Boy & Erik Stappaerts, Polarisation painting, 2015, Varnish on laquer on aluminium panel, Collection Stéphane Verbeeck, Photo: viktorbentley studioIf the faithful representation of material reality was a preoccupation of Flemish painters from the 15th to the 17th centuries, the physicality of things is a concern shared with abstract art. Pieter Vermeersch, (1973–), one of the younger generation of artists here, responds to ideas explored by artists like Piet Mondrian and Ad Reinhardt, both acknowledged influences on Tuymans himself, by testing the very nature of painting itself. Vermeesch’s soft gradations of oil paint mimic the polished, reflective surface of a bare metal sheet, the painted surface appearing to be at once support and subject, utterly self-contained.

Similarly, the primary colours Vermeersch has applied to a piece of polished marble surely amount to a commentary on the failure of painting: instead of forming a legible picture plane, his marks are disengaged from their support, confusing and impeding our view. The relationship between paint and ground is disrupted, and put into a sort of limbo (Pictured below left: Untitled, 2014).

Such tensions resonate throughout this show and culminate in a column of double-sided mirrors dominating the centre of the second room, continuing up through the floor, treelike, to the upper gallery. Made by Carla Arocha & Stéphane Schraenen (1961–  and 1971–), the piece simultaneously frames and reflects, partially and imperfectly, the red, yellow and blue of surrounding works (Main picture). As you move around it the view changes like a kaleidoscope, the space condensing and flattening to generate an interplay of presence and absence, positive and negative, real and unreal.

As the column seems to re-emerge in the upstairs gallery, the vivid primary colours are replaced by the colours of night: black, cool blue and a deep burgundy. In this way we are constantly drawn back to Tuymans’ own territory, the representational.

Pieter Vermeersch, Untitled, 2014, oil on marble Photo: Andy Keate, Courtesy Carl Freedman Gallery, LondonFor all the tensions and dialogues that Tuymans initiates in his selection and arrangement of works, it is his artist’s eye that prevails, producing a wonderfully good-looking show that is, nevertheless, probably greater than the sum of its parts.

In the downstairs gallery Tuymans’ refreshingly visual approach – by no means a given amongst today’s curators – gives rise to beautiful juxtapositions that propose intelligent and thought-provoking insights into the nature of colour and monochrome.

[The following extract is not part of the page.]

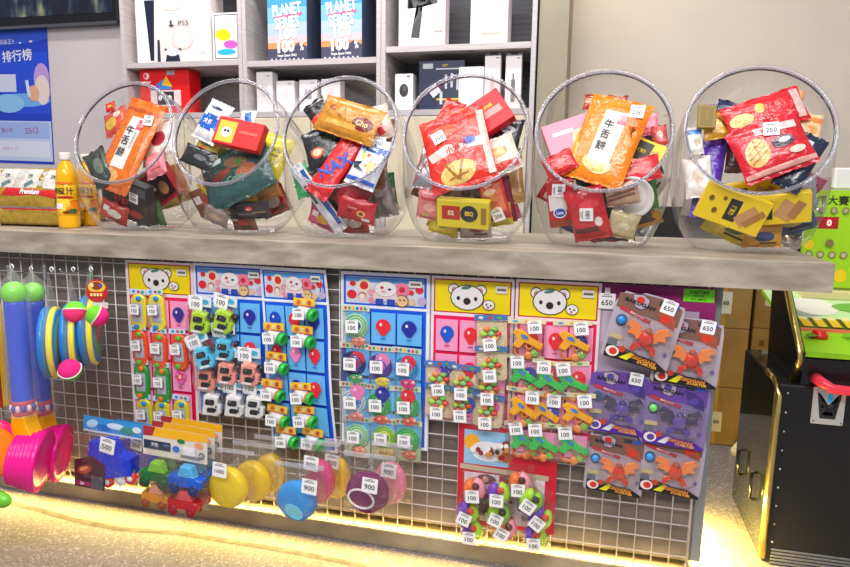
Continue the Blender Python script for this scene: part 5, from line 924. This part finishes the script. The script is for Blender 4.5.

Upstairs however, his undoubted knack for colour co-ordination starts to look a little like interior decoration, those dusky colours and the chandelier-like mirrors of Arocha & Schraenen’s column offputtingly reminiscent of a swanky hotel lobby. But as abstract art remains unwaveringly popular in the world’s boardrooms and corporate spaces, it seems somehow fitting to point out its capacity to be easy on the eye, blandly inoffensive, all things to all people. If this is Tuymans’ parting shot, then it is elegantly done, presenting us with one of the recurring dilemmas of abstraction: is it enough for art to exist for itself, to have beauty as its principal aim?